出典:公益財団法人 日本サッカー協会「収支予算書総括表

 

こちらのほうがいわゆる「日本のサッカー協会」の本業のイメージに近いのではないでしょうか? しかしこの2事業は合わせて30億円ほどの収益となっており、日本代表に関連する収益の5分の1ほどの規模でしかありません。

 

ここから見えてくるのは、日本のサッカーを統括するJFAの経営は、日本代表によって支えられているという事実でしょう。

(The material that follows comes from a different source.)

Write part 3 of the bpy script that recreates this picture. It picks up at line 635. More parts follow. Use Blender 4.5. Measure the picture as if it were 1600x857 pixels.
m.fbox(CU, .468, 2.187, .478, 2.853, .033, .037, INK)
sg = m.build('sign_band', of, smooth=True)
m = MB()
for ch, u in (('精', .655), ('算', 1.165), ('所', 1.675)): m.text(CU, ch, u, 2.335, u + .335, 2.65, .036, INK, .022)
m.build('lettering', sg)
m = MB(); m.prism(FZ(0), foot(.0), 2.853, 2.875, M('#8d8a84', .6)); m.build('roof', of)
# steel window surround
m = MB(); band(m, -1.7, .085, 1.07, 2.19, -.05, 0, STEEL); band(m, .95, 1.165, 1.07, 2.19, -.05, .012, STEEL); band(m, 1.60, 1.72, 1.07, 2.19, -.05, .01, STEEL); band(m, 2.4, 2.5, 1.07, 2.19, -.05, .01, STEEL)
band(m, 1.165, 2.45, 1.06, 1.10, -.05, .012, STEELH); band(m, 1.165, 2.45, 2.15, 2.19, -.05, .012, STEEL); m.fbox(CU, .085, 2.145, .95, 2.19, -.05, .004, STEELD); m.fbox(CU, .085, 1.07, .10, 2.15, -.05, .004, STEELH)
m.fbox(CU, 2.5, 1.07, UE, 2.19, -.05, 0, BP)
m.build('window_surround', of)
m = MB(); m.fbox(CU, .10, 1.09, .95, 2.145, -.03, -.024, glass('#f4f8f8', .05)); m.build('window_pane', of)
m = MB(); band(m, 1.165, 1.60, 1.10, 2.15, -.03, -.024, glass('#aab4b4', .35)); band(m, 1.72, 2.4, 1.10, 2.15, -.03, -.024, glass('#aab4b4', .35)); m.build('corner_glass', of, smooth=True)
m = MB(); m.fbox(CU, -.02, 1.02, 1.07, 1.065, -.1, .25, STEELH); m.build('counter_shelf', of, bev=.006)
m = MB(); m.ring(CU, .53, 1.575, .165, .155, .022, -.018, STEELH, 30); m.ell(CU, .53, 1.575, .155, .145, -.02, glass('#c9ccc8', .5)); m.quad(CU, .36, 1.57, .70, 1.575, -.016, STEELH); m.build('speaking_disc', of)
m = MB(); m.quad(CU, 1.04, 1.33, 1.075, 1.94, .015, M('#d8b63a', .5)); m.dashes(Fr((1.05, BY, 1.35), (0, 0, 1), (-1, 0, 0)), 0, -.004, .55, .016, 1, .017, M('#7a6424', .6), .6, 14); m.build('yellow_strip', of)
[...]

日本代表という存在がどれだけ巨大なのかということがよくわかります。

 

 

躍進と共に存在感を増す、日本代表ビジネス

 

今回のロシアワールドカップで日本代表は決勝トーナメントへ進出し、芳しくなかった前評判を大きく覆しました。そして遡ること8年。南アフリカワールドカップの岡田ジャパンも同じく下馬評を覆し、ベスト16へ駒を進めました。

 

低い期待値や開幕前のイマイチな盛り上がり、それを覆す大躍進。ロシアと南アフリカのワールドカップは多くの共通点があります。しかし8年前と現在とでは、日本代表のJFAにおける「価値」というものが大きく異なっているのです。

 

南アフリカ大会後の2011年、日本代表関連事業は90億円ほどの規模でした。しかしロシアワールドカップを迎える2018年には、なんと1.7倍の伸びを記録し160億円の大台をつけています。

 

収支予算書を元に著者作成

 

特にスポンサーからの協賛金収入が多くを占める事業関連収益は2倍にまで拡大しています。ワールドカップ本戦ももちろんですが、アジア予選やアジアカップといった大舞台でも大きな感動を呼ぶプレーを見せる日本代表。ブランドイメージの向上を目指す企業にとって、日本代表はより魅力的な存在になってきているようです。

 

 

日本サッカー文化の開花に向けて

 

ワールドカップの開催期間中は熱狂と興奮が列島を覆いますが、閉幕後は潮が引くようにサッカーへ対する関心は大きく低下してしまいます。8年間日本代表のキャプテンを務め、ワールドカップ終了後に代表の勇退を表明した長谷部誠選手も「Jリーグや海外日本人選手、女子にも関心を持ってほしい」というメッセージを帰国会見で語っていました。日本でサッカー文化がより深く根付き、そしてワールドカップベスト8という夢を今度こそ叶えるためにも、JFAの奮闘に期待したいですね。